Global Terrorism Index finds attacks down, but becoming more lethal


The Institute for Economics & Peace’s (IEP) latest Global Terrorism Index (GTI) has found that last year, terrorism resulted in 6 701 deaths – 38% lower than at their peak in 2015 – but the lethality of attacks increased dramatically.

Although the overall death toll from terrorism dropped by 9% in 2022, it is significant to emphasize that this decrease is entirely attributable to the Taliban’s transformation in Afghanistan from a terrorist organization to a state actor. Beyond Afghanistan, terrorism-related fatalities increased by 4%, highlighting the ongoing worldwide problem.

The GTI’s most startling finding is the 26% increase in the deadly nature of terrorist assaults – the first rise in lethality in five years. This emphasizes how terrorist organizations’ strategies have evolved, with ever-worse results. Indeed, the lethality rate of the two deadliest terrorist groups is increasing. Islamic State (IS), the deadliest, saw an increase of 12% to 2.9 deaths per attack, while al-Shabaab’s lethality rate is at its highest level since 2017, increasing by 32% to 2.5 persons per attack.

Islamic State and its affiliates carried out assaults in 21 different nations in 2022, demonstrating the resilience and global reach of these organizations.

The 2023 edition of the GTI covers 163 nations and approximately 99.7% of the world’s population. Amongst its findings is that deaths have dropped since 2014 and the number of people killed as a result of terrorism has noticeably decreased over time, with Iraq, Syria, and Nigeria recording the largest drops. This decrease illustrates the persistent difficulties in these areas while also showing success in the fight against terrorism.

Fewer countries are losing citizens to terrorism: the number of nations suffering such incidents has decreased as a result of the decline in terrorism-related fatalities. Only 63 nations reported at least one death connected to terrorism in 2019, the lowest number since 2013.

Regional Differences

The effects of terrorism have varied regionally, with some communities seeing improvements and others suffering. Contrasting tendencies have been observed in South Asia, Central America, and the Caribbean, highlighting the complexity of terrorism’s development.

There have been major advancements in the Middle East and North Africa (MENA) region recently, with an 87% drop in deaths connected to terrorism since 2016. Afghanistan, previously the nation most severely affected by terrorism, now serves as a symbol of these constructive changes.

Terrorist activity has shifted its focus in recent years to South Asia and sub-Saharan Africa. Since 2018, these areas have reported more fatalities from terrorism than MENA, reflecting the evolving dynamics of international terrorism.

With 43% of all terrorist deaths worldwide, up 7% from the previous year, the Sahel region remains the global terrorist hotspot. Some of the deadliest and fastest-growing terrorist organizations in the world are based in this region. Many unidentified jihadists are operating in the Sahel – the GTI report found the rise in strikes by unidentified jihadists—whose deaths have increased eightfold since 2017—is a worrying phenomenon. These unidentified terrorists are responsible for 18 times more terrorism-related deaths in the Sahel region.
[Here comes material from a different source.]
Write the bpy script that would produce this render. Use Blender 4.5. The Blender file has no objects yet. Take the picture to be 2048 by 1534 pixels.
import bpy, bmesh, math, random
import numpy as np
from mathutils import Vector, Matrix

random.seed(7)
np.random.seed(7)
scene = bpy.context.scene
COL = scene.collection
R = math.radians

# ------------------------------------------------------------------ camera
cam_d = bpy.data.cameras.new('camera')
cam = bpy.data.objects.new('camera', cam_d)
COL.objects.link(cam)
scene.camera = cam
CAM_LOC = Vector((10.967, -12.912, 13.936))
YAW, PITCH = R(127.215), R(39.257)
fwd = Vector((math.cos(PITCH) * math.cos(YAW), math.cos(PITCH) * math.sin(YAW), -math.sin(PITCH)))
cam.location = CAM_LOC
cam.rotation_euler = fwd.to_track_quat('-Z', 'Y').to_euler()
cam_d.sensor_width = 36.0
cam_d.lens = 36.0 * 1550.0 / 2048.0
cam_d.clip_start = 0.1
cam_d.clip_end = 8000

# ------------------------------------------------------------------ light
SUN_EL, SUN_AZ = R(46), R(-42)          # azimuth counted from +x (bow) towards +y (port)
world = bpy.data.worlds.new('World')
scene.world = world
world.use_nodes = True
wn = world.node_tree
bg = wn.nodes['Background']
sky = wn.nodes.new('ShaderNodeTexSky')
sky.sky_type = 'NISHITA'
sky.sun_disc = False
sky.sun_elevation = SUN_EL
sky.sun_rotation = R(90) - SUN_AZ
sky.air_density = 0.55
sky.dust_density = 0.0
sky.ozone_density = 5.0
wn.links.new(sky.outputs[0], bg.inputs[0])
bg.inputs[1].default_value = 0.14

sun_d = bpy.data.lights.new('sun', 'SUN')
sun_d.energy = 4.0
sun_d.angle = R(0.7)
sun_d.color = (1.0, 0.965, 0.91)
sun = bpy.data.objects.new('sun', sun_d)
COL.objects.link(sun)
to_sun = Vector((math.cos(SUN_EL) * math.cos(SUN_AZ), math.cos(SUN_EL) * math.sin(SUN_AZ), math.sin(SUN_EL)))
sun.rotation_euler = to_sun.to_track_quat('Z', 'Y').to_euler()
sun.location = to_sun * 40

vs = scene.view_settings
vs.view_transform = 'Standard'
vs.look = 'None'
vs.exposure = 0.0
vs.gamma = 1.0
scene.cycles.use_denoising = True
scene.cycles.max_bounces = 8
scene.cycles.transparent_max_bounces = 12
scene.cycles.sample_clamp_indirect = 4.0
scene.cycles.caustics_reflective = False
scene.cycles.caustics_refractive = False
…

Climate and ecological factors

The GTI 2023 also emphasizes a connection between terrorism and environmental elements, particularly shocks brought on by climate disasters. The fact that terrorism seems to thrive in nations with deplorable ecological circumstances highlights the intricate relationship between environmental issues and security.

Use of new technology

A serious security issue is posed by the rapid development of drone technology and the use of it by terrorist organizations like IS, Boko Haram, and the Houthis. These organizations are increasingly using drones for a variety of operations, including attacks and surveillance.

The latest Global Terrorism Index, in addition to quantifying the effects of terrorism, offers important insights into the shifting strategies, trends, and difficulties that many countries face internationally. The GTI continues to be an essential tool for policymakers, security specialists, and researchers in the ongoing battle against this danger as terrorism continues to adapt and alter.